Здесь, Алексея, как сироту, определили в интернат, так называемую Школу Колхозной Молодёжи, ШКМ. Колхоз­ная молодёжь это, разумеется, совсем не то, что деревенская; тут все были исключительно «сознательные носители новой жизни». Алексей стал членом Осоавиахима, получил зелёную книжку члена Общества Долой Неграмотность (ОДН) и удо­стоверение Общества Безбожников. Как члены ячейки Осо­авиахима ученики школы занимались охраной полей от ку­лацких элементов, убирали хлопок, участвовали в военных учениях, проводимых органами ОГПУ, на которых им выда­вали малокалиберные винтовки, трещотки, изображавшие пулемёты, и противогазы. Лето проводили в пионерлагере, на берегу озера. Там, совсем рядом, на железнодорожной ветке, стоял настоящий бронепоезд, экипаж которого взял шефство над пионерами из ШКМ. Детей прикрепили к сто­ловой бронепоезда, что в то голодное время было благом исключительным. Красноармейцы проводили с ними утрен­нюю гимнастику, или «зарядку». Пионерам показывали бро­непоезд, разрешали вращать рукоятки настоящих пушек(!), приглашали их на митинги, которые регулярно проводил комиссар бронепоезда, на учебные стрельбы. Таким обра­зом, лучшей идейной закалки, подкрепленной жирной ар­мейской кашей, трудно было желать. Здесь дети жили жиз­нью большой страны и даже шире – всего мира! Как раз в то время случилась так называемая «провокация на КВЖД». В плановом пропагандистском хозяйстве Страны Советов (которое было единственным действительно плановым) на этот случай уже была заготовлена песня, и колхозная моло­дёжь распевала весело хором единым с красноармейцами бронепоезда:


«Нас побить, побить хотели

Нас побить пыталися.

Но мы тоже не сидели

Того дожидалися...»

Но не всё было спокойно в датском королевстве... Круго­вые волны от утонувшего в подвалах Лубянки Косарева расходились из центра и быстро достигли Кавказа. Шести­классника Алексея выбрали к тому времени председателем учкома, и это возвышение чуть было не стоило ему жизни.
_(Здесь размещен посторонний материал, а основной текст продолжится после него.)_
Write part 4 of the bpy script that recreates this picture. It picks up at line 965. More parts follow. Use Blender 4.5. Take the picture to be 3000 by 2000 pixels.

Кто-то из учителей написал на него донос в НКВД, из ко­торого вытекало что Алеша – не больше не меньше, как соз­датель террористической организации с целью физического уничтожения членов советского правительства. Что спасло его от неминуемой гибели в ГУЛаге, Алексей не знал, – мо­жет быть, протекция старшего брата, в соединении с чудом.

Вскоре после того до Алексея дошёл слух, что муж его старшей сестры Мани, Василий Астахов, работавший в Ат­карске на железной дороге и бывший членом ВКП(б), аре­стован, судим и приговорён вместе с группой из двадцати молокан к пятнадцати годам лагерей, – и всё это только за то, что не отказался от молоканской веры и, будучи коммуни­стом, посещал молитвенные собрания. Рассказывали, что когда Василия реабилитировали в 1956 году и даже вер­нули партбилет, он, пожилой уже человек, заплакал.